[Records for the exercise]
◇ ◇ ◇ ◇

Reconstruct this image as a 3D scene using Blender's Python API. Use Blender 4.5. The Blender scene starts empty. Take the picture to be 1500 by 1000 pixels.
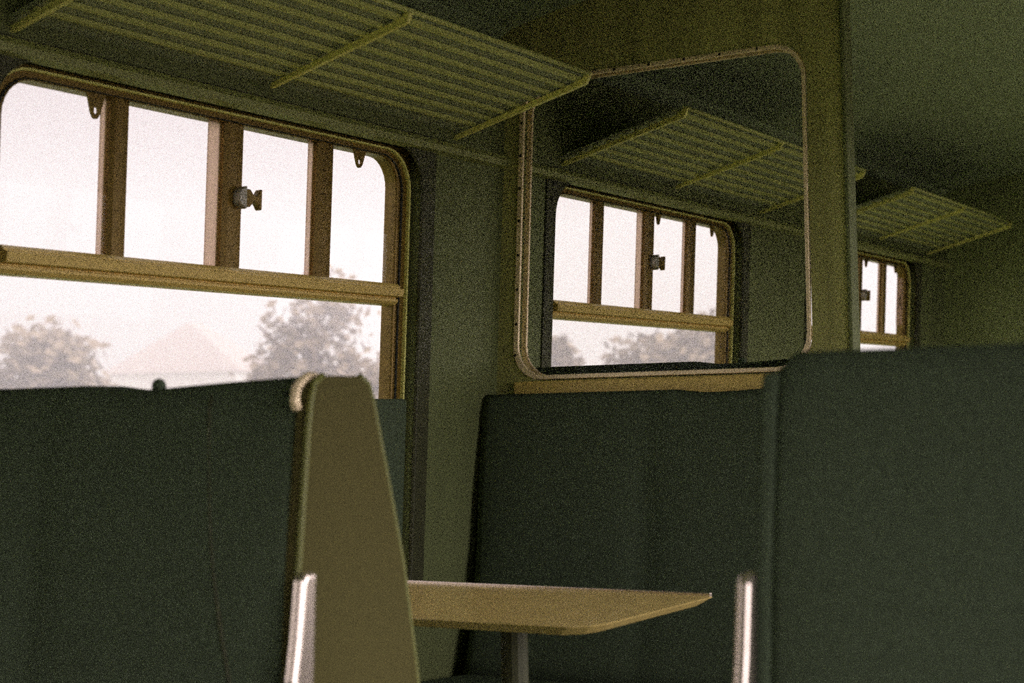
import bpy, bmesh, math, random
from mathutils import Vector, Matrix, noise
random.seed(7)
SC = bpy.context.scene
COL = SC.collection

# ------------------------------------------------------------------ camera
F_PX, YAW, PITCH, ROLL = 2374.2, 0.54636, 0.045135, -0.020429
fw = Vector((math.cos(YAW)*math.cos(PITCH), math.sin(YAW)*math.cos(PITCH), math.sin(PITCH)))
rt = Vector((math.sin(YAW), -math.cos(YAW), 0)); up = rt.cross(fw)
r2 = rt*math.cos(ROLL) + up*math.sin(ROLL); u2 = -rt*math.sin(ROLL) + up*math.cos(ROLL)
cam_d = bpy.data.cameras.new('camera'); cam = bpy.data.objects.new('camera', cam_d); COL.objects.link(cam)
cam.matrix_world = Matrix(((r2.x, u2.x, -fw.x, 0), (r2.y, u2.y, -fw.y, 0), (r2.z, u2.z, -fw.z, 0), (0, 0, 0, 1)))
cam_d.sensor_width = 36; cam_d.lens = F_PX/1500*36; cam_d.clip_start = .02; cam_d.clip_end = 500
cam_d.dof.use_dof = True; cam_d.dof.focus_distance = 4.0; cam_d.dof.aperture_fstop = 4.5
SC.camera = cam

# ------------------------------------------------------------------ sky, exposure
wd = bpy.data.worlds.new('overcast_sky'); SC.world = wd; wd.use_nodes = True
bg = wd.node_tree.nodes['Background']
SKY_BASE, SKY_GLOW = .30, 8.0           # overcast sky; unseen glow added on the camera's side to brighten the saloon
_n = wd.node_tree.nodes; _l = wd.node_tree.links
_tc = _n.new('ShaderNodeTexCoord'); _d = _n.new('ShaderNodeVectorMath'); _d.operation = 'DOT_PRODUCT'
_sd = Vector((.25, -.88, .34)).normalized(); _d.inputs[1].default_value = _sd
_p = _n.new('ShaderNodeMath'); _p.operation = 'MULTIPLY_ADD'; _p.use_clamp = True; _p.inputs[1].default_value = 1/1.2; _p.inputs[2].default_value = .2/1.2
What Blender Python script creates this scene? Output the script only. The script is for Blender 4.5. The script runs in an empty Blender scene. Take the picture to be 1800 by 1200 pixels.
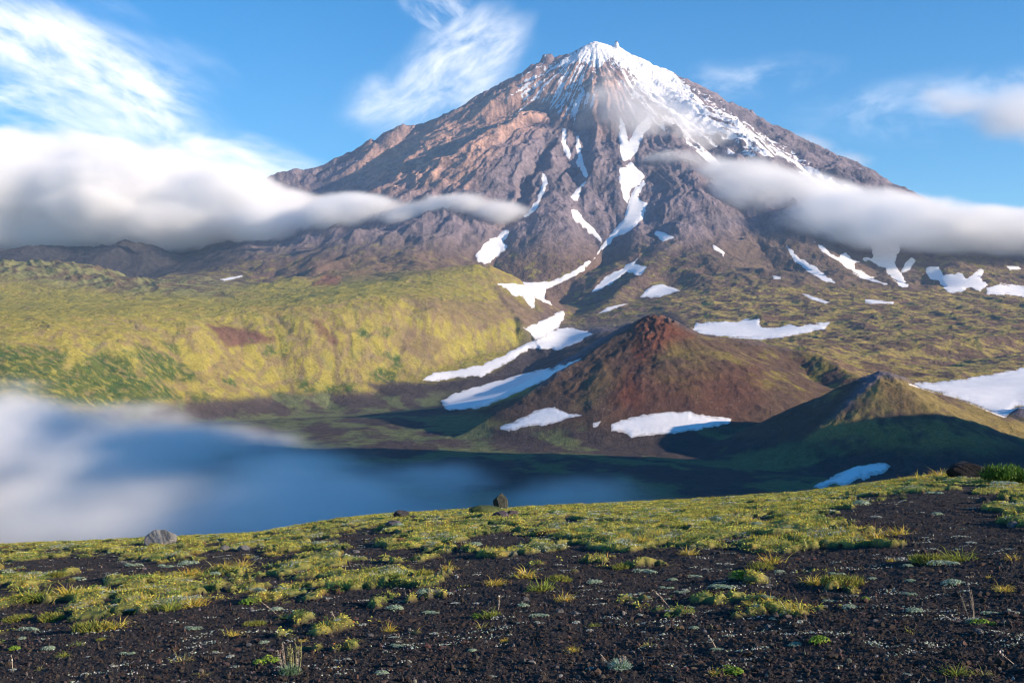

◇ ◇ ◇ ◇

[Job] Retype the records above word for word, from their first line through the line containing "COL = SC.collection", and leave out every picture.

[In response]
Reconstruct this image as a 3D scene using Blender's Python API. Use Blender 4.5. The Blender scene starts empty. Take the picture to be 1500 by 1000 pixels.
import bpy, bmesh, math, random
from mathutils import Vector, Matrix, noise
random.seed(7)
SC = bpy.context.scene
COL = SC.collection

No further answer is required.